The cards can be used to make a setting, and it’s recommended you scratch-build a game using the tools to hand, which is why I ended up dropping this as candidates to replace my Dungeon World campaign with.
You mix a Core and a Role, each of which give you abilities.
The Cores are:
- Devout
- Magi
- Outlaw
- Pactbound
- Warrior
- Wild
These are how you get your abilities, how you heal and they provide questions about the world and the group.
The Roles are:
- The Brawler
- The Deadeye
- The Protector
- The Striker
- The Warden
These give you your proficiencies, stamina, abilities and there’s a big list of example concepts for characters which you can have when you mix a Core and a Role.
As an example a Pactbound Warden might be a Demonic Construct and a Devout Striker might be a Chief of the Assault Exorcism Brigade.
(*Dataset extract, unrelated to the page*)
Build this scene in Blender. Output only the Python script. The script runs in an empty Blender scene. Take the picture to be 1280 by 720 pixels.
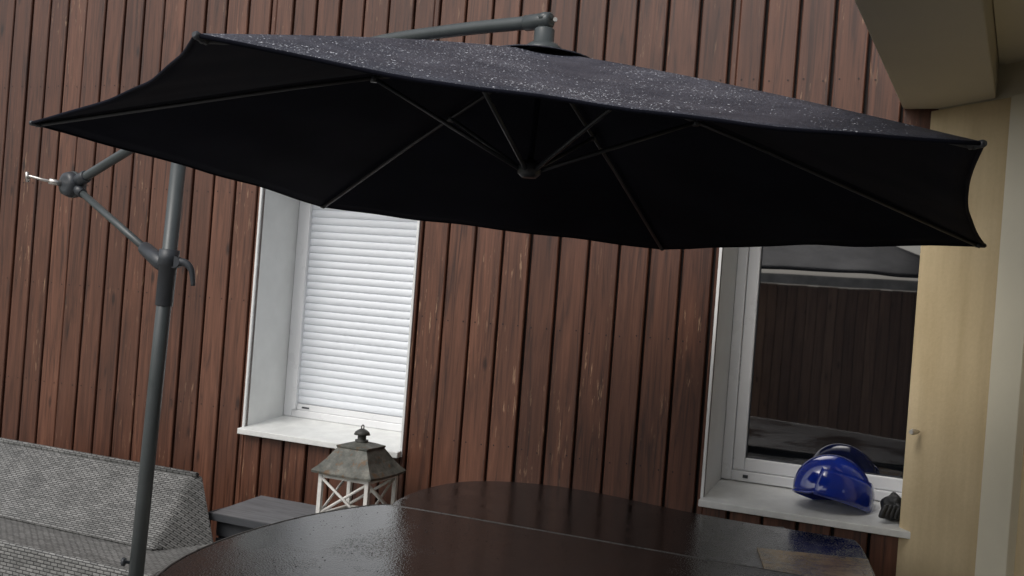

You also give your character a Trait, and they include:
- Aura
- Companion
- Captain
- Dirty Fighter
- Fire
- Mighty
- Rage
- Shadows
- Spirit
- Transform
- The Unnatural
There’s some good graphic design for how to use the system, which I always appreciate and it’s interesting seeing an earlier Rowan Rook & Decard book already doing this.There’s a surprisingly large bestiary for a generic system and all throughout the book there are pieces of art showing off sample ideas for games. This game looks fine and would be interesting to run, but I feel like I’d prefer an established setting as that’s somewhere RRD really shine.